1992

Low-Flow Toilet

Think about the ordinary toilet that you find in a typical home. It is a low-cost device that uses gravity as its sole power source, yet it is highly reliable, virtually indestructible, easy and inexpensive to maintain, and it solves a huge sanitation problem.

Each time you use a typical home toilet you press the flush lever. This pulls on a chain that opens a small rubber valve at the bottom of the tank. This valve costs four dollars and needs replacing perhaps every five years. With the valve open, all of the water in the tank rushes into the bowl in a few seconds.

Because of the design of the bowl and the passageway leading out of it, the inrush of water causes a siphon to form in the passageway. The siphon efficiently sucks everything out of the bowl.
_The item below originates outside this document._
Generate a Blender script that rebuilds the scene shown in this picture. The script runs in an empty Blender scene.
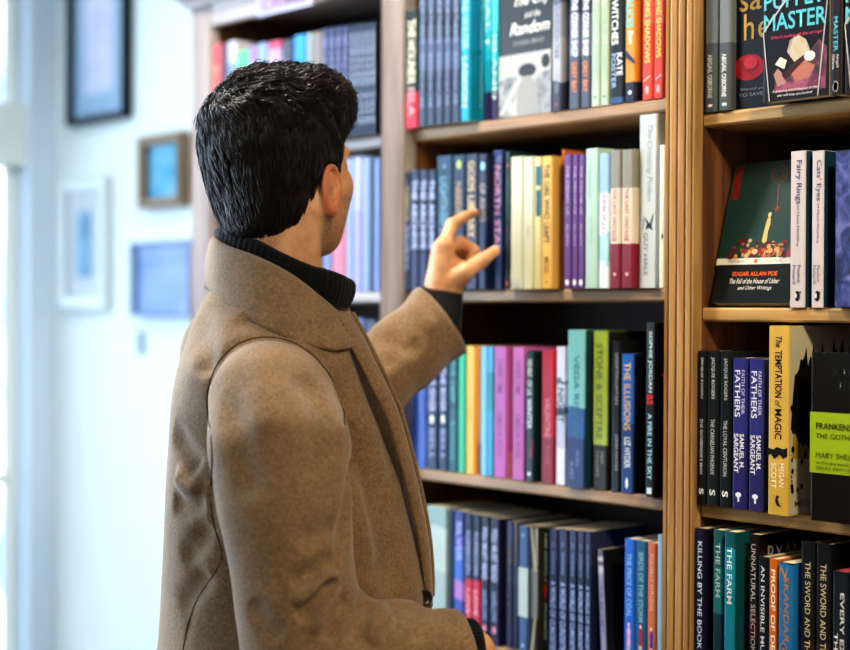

Meanwhile, with the tank empty, the flapper valve has closed over the opening in the tank. A flotation valve has realized that the tank is empty, starting the flow of water into the tank and the bowl so that both refill. When the tank is full, the flotation valve will shut off the water automatically and the toilet is ready for its next use.

Think about the alternatives. You could be using an outhouse. Or you could use a bucket indoors and then empty it into a human waste compost pile in the backyard. Which actually is not the worst idea environmentally, provided you have the land and the patience to handle it. But in a thriving city, both of those options are non-starters. The flush toilet is a major society-wide convenience brought to us by engineers.

In 1992, the United States went through an interesting transition. The old standard was 3.5 gallons per flush. To decrease water consumption, the US mandated a 1.6-gallon flush. Engineers had to create bowl designs and flow patterns that would empty the bowl, without clogging, on much less water. They rose to the challenge. This one small change now saves the US billions of gallons of water per day.

SEE ALSO Pompeii (79), Plastic (1856), Modern Sewer System (1859).

In 1992, toilets in the United States changed their standards from 3.5 gallons per flush to 1.6.